Elmalılı Hamdi Yazır : Derken vaktı gelip de onu yakından gördüklerinde o küfredenlerin yüzleri kötüleşiverdi. Ve denildi ki işte, o sizin kendilerine da'vet edip durduğunuz budur
Elmalılı (sadeleştirilmiş) : Derken vakti gelip de onu yakından gördüklerinde o inkar edenlerin yüzleri kötüleşti ve: «İşte o sizin kendinize davet edip durduğunuz budur!» denildi.
Elmalılı (sadeleştirilmiş - 2) : Onu yakın görünce inkâr edenlerin yüzleri kötüleşti. Ve: «İşte çağırıp durduğunuz şey budur!» dendi.
Fizilal-il Kuran : Fakat azabı gördükleri zaman, inkar edenlerin yüzleri kararır ve kendilerine «işte sizin arayıp durduğunuz budur» denir.
Gültekin Onan : Nihayet onu pek yakında gördüklerinde, o küfredenlerin yüzleri kötüleşip karardı. Ve: "İşte bu, sizin (gerçekleşmeyecek diye) öne sürüp durduğunuz şeydir" denildi.
Hasan Basri Çantay : Artık onu yakında gördükleri zaman o küfredenlerin yüzleri kötü bir haale getirilmiş ve (onlara) «İşte bu, sizin (çarçabuk istediğiniz ve aksini) iddia etdiğiniz şeydir» denilmişdir (denilecek).
Hayrat Neşriyat : Nihâyet onu (o kıyâmeti) yakından gördüklerinde, inkâr edenlerin yüzleri kötüleşir ve (kendilerine): 'İşte kendisini (acele ederek) isteyip durduğunuz (azab) budur!' denilir.
İbni Kesir : Onu yaklaşırken gördükleri vakit, küfredenlerin yüzleri buruştu. Ve: Sizin isteyip durduğunuz işte budur, denildi.

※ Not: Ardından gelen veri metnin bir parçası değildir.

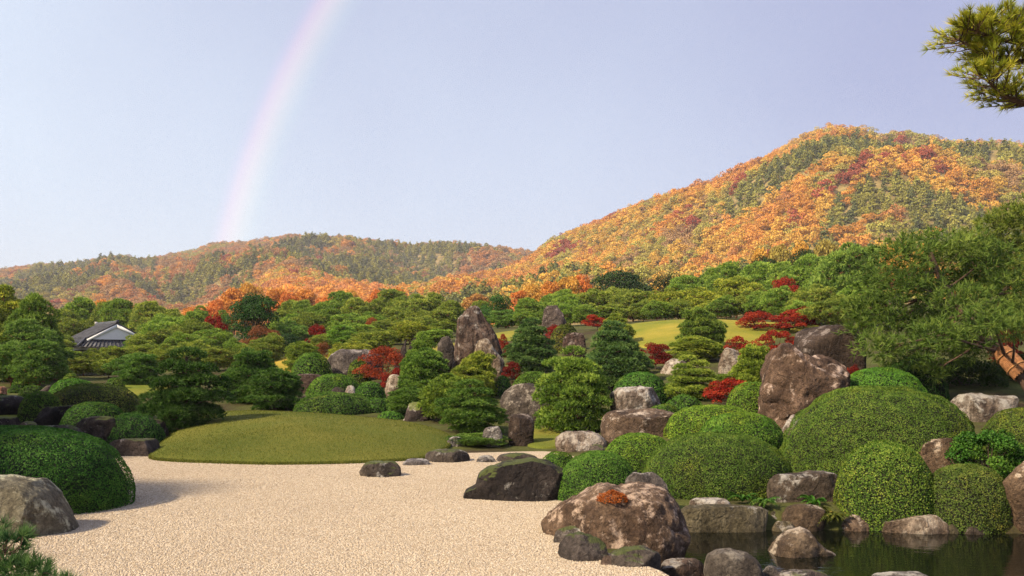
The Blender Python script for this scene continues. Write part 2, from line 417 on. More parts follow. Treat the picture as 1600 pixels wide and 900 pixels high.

Muhammed Esed : Ama sonunda, bu (gerçekleşme)nin yakın olduğunu gördükleri zaman, hakikati inkar edenlerin yüzleri acı ile buruşacak ve onlara: "İşte (o kadar küçümseyerek) çağırıp durduğunuz şey budur!" denilecek.
Ömer Nasuhi Bilmen : Vaktâ ki, onu (o azabı) yakın bir halde görüverdiler. Kâfir olmuş olanların yüzleri çirkinleşmiş oldu ve denildi ki: «İşte bu odur ki, siz bunu talep ettiniz.»
Ömer Öngüt : Onu (azabı) yaklaşmış gördükleri zaman, kâfirlerin yüzleri kararır. Kendilerine "İşte sizin isteyip durduğunuz şey budur!" denilir.
Şaban Piriş : O’nu yakından gördükleri zaman, inkarcıların yüzleri simsiyah kesilir. Onlara denir ki: -İşte, isteyip durduğunuz şey!
Suat Yıldırım : Onu yanıbaşlarında buldukları zaman inkâr edenlerin kederden yüzleri mosmor kesilir. Kendilerine: "İşte sizin isteyip durduğunuz şey!" denilir.
Süleyman Ateş : Onu yakın görünce inkâr edenlerin yüzleri kötüleşti. Ve: "İşte çağırıp durduğunuz şey budur!" dendi.
Tefhim-ul Kuran : Nihayet onu pek yakında gördüklerinde, o küfretmekte olanların yüzleri kötüleşip karardı. Ve: «İşte bu, sizin (gerçekleşmeyecek diye) öne sürüp durduğunuz şeydir» denildi.
Ümit Şimşek : Onu yakınlarında gördükleri an, o kâfirlerin yüzleri simsiyah kesilir. Onlara 'İstediğiniz şey işte bu' denir.
Yaşar Nuri Öztürk : Onu yakından gördüklerinde, inkâr edenlerin yüzleri kötüleşti. Şöyle denildi: "O habire çağırıp durduğunuz şey budur."